PROMPT:
Find and copy every line in the records that includes the string "follow".

RECORDS SHOWN:
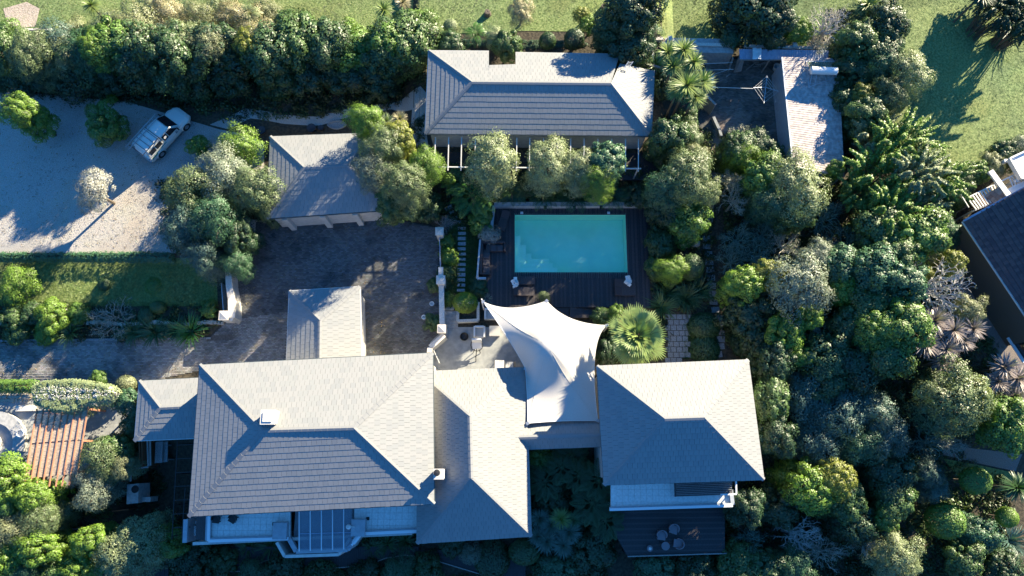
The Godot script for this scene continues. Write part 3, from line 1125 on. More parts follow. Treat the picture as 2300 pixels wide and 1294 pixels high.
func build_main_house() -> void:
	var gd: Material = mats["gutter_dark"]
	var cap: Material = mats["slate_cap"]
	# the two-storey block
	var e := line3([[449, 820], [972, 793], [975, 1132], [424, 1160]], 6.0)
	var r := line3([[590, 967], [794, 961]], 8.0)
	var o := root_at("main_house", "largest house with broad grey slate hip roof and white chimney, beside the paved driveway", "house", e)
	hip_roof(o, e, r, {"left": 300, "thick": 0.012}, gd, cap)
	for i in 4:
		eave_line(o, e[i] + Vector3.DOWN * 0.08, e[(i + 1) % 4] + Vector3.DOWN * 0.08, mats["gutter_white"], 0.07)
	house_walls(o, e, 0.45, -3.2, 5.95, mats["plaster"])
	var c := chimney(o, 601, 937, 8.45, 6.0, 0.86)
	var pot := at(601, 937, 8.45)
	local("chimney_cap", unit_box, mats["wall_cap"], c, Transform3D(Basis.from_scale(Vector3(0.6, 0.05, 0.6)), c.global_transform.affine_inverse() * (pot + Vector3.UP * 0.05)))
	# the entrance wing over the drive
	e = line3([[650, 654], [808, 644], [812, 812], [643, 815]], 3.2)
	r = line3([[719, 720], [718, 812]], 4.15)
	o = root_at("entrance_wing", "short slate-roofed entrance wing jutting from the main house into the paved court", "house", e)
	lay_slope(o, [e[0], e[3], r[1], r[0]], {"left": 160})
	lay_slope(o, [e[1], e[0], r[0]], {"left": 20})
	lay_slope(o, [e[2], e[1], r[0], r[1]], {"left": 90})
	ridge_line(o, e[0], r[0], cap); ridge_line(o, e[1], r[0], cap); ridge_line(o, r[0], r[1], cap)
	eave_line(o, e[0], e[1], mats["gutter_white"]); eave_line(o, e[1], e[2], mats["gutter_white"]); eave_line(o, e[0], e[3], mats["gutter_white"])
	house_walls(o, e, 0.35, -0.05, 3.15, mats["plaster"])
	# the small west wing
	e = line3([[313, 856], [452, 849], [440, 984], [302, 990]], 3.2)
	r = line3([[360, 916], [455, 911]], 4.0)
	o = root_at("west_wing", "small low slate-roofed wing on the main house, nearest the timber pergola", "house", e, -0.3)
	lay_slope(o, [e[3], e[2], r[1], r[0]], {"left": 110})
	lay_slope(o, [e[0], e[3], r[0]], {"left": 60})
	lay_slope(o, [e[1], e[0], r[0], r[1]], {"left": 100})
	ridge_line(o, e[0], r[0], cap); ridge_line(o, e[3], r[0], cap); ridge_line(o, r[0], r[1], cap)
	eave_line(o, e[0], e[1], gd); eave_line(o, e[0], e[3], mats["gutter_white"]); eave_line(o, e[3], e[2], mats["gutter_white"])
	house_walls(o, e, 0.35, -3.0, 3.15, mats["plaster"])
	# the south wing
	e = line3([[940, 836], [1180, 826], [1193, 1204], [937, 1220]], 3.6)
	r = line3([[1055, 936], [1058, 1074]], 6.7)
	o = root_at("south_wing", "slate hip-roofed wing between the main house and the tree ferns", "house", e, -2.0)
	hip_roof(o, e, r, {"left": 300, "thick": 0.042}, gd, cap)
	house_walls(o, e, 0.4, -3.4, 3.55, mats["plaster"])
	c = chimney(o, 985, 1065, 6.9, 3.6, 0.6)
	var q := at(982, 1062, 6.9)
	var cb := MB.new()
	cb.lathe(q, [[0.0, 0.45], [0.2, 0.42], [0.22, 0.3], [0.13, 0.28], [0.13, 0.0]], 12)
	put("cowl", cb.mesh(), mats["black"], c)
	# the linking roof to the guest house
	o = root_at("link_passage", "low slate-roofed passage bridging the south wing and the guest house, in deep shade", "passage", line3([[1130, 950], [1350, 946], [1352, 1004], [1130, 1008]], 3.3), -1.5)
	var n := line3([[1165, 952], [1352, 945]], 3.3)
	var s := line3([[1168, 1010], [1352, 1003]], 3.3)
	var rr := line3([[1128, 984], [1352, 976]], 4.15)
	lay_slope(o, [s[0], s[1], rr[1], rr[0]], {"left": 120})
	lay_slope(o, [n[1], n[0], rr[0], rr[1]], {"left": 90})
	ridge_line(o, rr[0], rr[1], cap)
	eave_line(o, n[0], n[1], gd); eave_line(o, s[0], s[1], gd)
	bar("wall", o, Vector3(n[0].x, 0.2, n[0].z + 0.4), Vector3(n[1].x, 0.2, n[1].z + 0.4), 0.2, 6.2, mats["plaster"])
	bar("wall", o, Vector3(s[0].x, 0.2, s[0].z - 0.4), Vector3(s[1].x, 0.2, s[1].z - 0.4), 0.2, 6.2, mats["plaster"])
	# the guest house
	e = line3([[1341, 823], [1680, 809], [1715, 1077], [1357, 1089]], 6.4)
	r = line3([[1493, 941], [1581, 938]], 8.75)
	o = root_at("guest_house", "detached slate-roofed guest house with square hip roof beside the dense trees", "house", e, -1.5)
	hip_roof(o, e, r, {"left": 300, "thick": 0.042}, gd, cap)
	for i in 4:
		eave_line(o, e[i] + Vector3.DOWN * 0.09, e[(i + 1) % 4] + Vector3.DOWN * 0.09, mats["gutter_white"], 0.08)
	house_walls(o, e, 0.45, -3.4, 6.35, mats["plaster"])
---
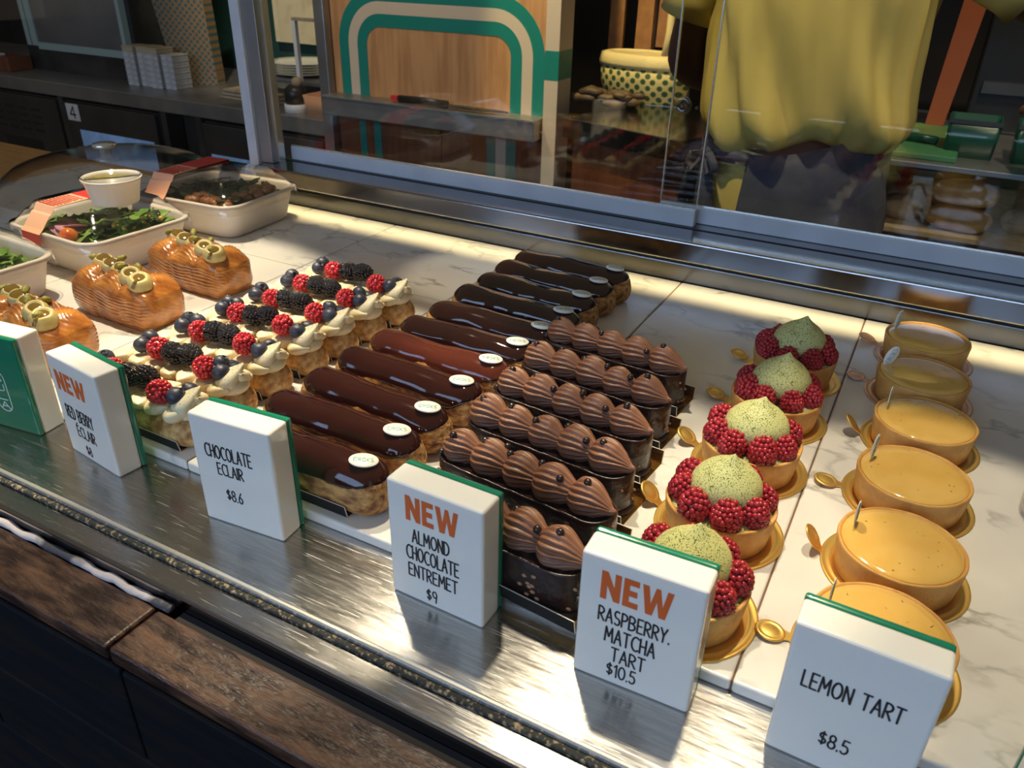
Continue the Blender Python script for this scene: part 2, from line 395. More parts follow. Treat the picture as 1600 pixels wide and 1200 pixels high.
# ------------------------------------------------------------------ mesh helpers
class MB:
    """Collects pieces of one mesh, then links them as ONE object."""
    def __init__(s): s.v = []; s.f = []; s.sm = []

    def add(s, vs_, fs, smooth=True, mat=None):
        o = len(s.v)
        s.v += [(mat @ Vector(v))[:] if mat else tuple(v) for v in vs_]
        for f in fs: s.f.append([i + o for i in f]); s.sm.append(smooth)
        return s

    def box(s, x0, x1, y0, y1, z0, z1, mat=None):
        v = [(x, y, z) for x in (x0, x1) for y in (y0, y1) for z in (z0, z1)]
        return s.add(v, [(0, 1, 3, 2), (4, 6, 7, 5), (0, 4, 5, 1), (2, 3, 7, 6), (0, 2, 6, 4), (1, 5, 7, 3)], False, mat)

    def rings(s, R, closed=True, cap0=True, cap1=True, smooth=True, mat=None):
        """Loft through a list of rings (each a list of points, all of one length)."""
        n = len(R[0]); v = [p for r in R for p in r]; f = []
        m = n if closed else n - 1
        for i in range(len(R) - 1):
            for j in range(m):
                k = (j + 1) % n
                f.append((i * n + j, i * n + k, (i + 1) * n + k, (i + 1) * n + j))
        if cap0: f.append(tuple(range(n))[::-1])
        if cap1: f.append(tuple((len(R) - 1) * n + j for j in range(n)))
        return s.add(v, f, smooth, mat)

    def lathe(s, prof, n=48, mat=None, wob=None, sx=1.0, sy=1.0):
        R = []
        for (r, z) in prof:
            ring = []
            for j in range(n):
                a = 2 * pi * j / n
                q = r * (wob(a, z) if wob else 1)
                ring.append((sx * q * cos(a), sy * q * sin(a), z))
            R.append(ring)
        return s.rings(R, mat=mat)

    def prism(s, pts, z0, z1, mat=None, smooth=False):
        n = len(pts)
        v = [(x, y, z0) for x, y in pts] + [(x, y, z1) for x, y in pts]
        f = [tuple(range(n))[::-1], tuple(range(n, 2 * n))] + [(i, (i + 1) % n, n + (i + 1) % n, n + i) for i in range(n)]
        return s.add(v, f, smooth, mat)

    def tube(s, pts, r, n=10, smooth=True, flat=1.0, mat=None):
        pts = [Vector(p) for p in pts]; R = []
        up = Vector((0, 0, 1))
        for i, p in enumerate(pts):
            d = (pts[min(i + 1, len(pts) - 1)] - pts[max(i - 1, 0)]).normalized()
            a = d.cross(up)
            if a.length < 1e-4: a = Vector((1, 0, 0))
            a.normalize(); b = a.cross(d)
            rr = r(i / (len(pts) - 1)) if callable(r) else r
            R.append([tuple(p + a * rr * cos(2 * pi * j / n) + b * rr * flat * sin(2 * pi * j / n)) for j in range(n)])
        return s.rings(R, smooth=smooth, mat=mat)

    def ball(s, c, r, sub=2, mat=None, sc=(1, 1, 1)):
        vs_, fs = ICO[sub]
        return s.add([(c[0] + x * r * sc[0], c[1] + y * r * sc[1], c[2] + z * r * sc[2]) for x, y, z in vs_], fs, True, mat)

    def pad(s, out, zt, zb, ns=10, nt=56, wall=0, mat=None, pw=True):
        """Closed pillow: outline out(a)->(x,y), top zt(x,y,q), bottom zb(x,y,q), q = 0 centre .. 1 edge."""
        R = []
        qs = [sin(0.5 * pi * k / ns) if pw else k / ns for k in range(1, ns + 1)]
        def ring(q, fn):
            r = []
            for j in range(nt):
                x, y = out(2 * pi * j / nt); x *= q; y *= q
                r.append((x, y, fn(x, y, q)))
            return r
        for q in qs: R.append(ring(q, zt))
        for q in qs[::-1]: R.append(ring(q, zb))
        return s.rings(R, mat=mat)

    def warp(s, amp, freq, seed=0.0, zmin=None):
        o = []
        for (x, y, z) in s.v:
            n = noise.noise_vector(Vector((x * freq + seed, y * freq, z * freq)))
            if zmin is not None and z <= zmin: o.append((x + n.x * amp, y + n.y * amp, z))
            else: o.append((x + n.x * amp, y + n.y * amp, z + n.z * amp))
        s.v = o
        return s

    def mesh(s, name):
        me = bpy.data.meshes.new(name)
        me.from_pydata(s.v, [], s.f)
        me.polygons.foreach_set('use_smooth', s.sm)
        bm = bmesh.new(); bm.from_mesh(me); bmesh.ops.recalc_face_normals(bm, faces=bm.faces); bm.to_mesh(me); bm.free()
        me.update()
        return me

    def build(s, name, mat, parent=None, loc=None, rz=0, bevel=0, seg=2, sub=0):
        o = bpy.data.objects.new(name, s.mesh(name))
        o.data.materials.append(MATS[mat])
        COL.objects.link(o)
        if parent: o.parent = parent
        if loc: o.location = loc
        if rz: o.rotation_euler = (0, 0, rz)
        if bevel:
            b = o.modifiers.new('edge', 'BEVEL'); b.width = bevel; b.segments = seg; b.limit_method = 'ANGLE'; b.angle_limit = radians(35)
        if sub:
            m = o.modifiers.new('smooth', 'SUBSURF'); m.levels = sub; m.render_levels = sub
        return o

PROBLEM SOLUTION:
The Godot script for this scene continues. Write part 3, from line 1125 on. More parts follow. Treat the picture as 2300 pixels wide and 1294 pixels high.
Continue the Blender Python script for this scene: part 2, from line 395. More parts follow. Treat the picture as 1600 pixels wide and 1200 pixels high.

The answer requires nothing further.